Which Brings Us Back to the Refillery: a Stepping Stone: a Means to an End.   

If you think of the Refillery as the end goal of sustainability, it falls short.  But if you think of it as a stepping stone, now we’re talking. 

If we can show this works – that it’s viable as a business – it’s going to give the next store owner (or venture capitalist, or private equity fund, or whatever) the confidence they need to do it, too.   

If you get a half-dozen refilleries in a region, wholesale distributors will adapt to start supplying the stuff in earnest.  Farmers and farm cooperatives will start to adapt to the new distribution model.  Packagers and processors will adapt.   

(What’s next?  Vitamins in bulk?  Milk dispensors that meet health code?  A viable system to exchange and sanitize standardized containers for takeout?) 

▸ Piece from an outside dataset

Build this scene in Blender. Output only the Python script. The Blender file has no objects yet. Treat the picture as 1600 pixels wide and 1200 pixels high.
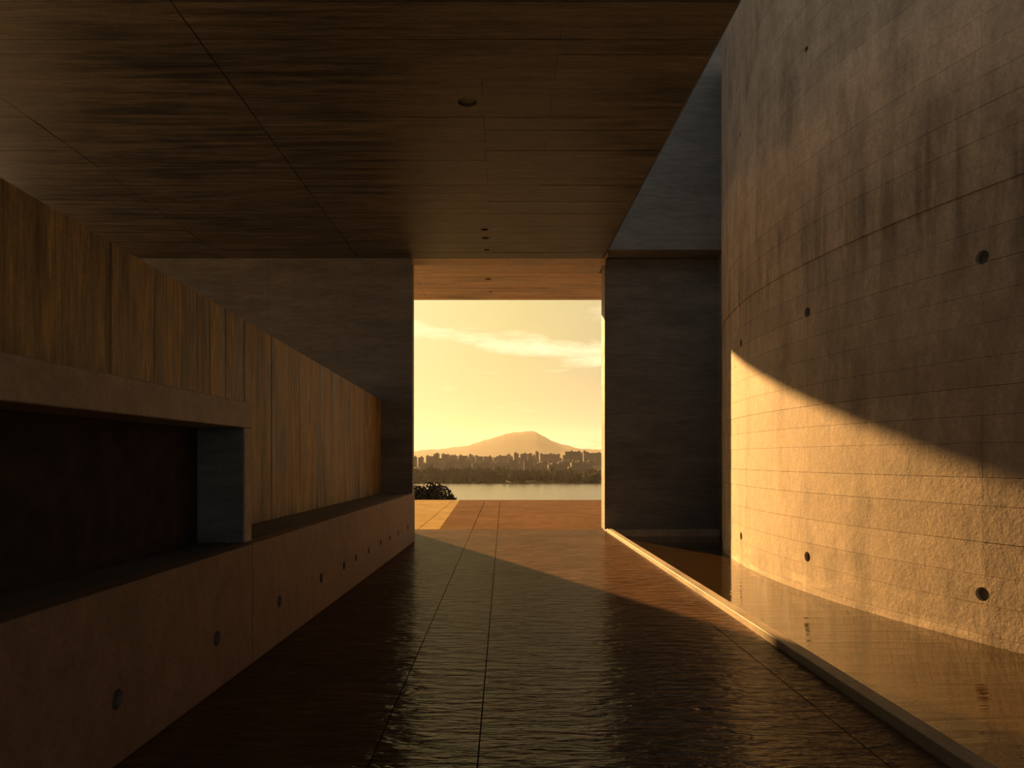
import bpy, bmesh, math, random
from mathutils import Vector, Matrix
random.seed(11)
S = bpy.context.scene
COL = S.collection

# ------------------------------------------------------------------ camera
F = 1067.0                                     # focal length in pixels of a 1600 px wide frame
E = 1.55                                       # eye height
cd = bpy.data.cameras.new('camera')
cam = bpy.data.objects.new('camera', cd); COL.objects.link(cam)
cam.location = (0, 0, E); cam.rotation_euler = (math.pi / 2, 0, 0)
cd.sensor_width = 36.0; cd.lens = F / 1600 * 36.0
cd.shift_x = 13 / 1600; cd.shift_y = 116 / 1600
cd.clip_start = 0.05; cd.clip_end = 30000
S.camera = cam

# ------------------------------------------------------------------ exposure
vs = S.view_settings
vs.view_transform = 'Standard'; vs.look = 'None'; vs.gamma = 1.0
vs.exposure = 0.0
vs.use_curve_mapping = False

# ------------------------------------------------------------------ sun
SUN_M = 0.49                                   # sideways drift per metre of depth
SUN_K = 0.362                                  # drop per metre of depth
sdir = Vector((SUN_M, -1.0, -SUN_K)).normalized()      # the way the light travels
sl = bpy.data.lights.new('sun', 'SUN'); sl.energy = 17.0; sl.color = (1.0, 0.55, 0.185); sl.angle = math.radians(1.1)
so = bpy.data.objects.new('sun', sl); COL.objects.link(so)
so.rotation_euler = sdir.to_track_quat('-Z', 'Y').to_euler(); so.location = (-40, 90, 40)

# ------------------------------------------------------------------ sky
W = bpy.data.worlds.new('evening_sky'); S.world = W; W.use_nodes = True
wt = W.node_tree; wt.nodes.clear()
def wn(t, **k):
    n = wt.nodes.new(t)
    for a, b in k.items(): setattr(n, a, b)
    return n
def wmath(op, a, b=None, c=None):
    n = wn('ShaderNodeMath', operation=op)
    for i, v in enumerate((a, b, c)):
        if v is None: continue
        if isinstance(v, (int, float)): n.inputs[i].default_value = v
        else: wt.links.new(v, n.inputs[i])
    return n.outputs[0]
tc = wn('ShaderNodeTexCoord')
dv = wn('ShaderNodeVectorMath', operation='DOT_PRODUCT'); dv.inputs[1].default_value = -sdir
wt.links.new(tc.outputs['Generated'], dv.inputs[0])
half = wmath('MULTIPLY_ADD', dv.outputs['Value'], 0.5, 0.5)
ramp = wn('ShaderNodeValToRGB')
stops = [(0.0, (0.37, 0.357, 0.34)), (0.50, (0.36, 0.348, 0.33)), (0.70, (0.36, 0.338, 0.295)), (0.84, (0.46, 0.41, 0.28)),
         (0.905, (0.60, 0.51, 0.28)), (0.945, (0.76, 0.64, 0.28)), (0.975, (0.87, 0.78, 0.36)), (1.0, (1.15, 1.06, 0.62))]
el = ramp.color_ramp.elements
while len(el) < len(stops): el.new(0.5)
for e_, (p, c) in zip(el, stops): e_.position = p; e_.color = (*c, 1)
wt.links.new(half, ramp.inputs[0])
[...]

Once wholesale distribution takes it on, now we’re starting to talk seriously about logistics and infrastructure – about the development of not just a mission or a vision, a movement or a trend, but a viable industry.  The path to sustainability will have been paved.  That’s when we start to see the Wal-Marts and Costcos of the world join in (just like they’ve joined in on organics) not because anyone has given them an imagination transplant, but because the way to profitability will have been paved for them. But you and by us.   

That’s when Debra’s Refillery stops being special.  It becomes just another store, selling what everyone sells.  And that’s when we all win.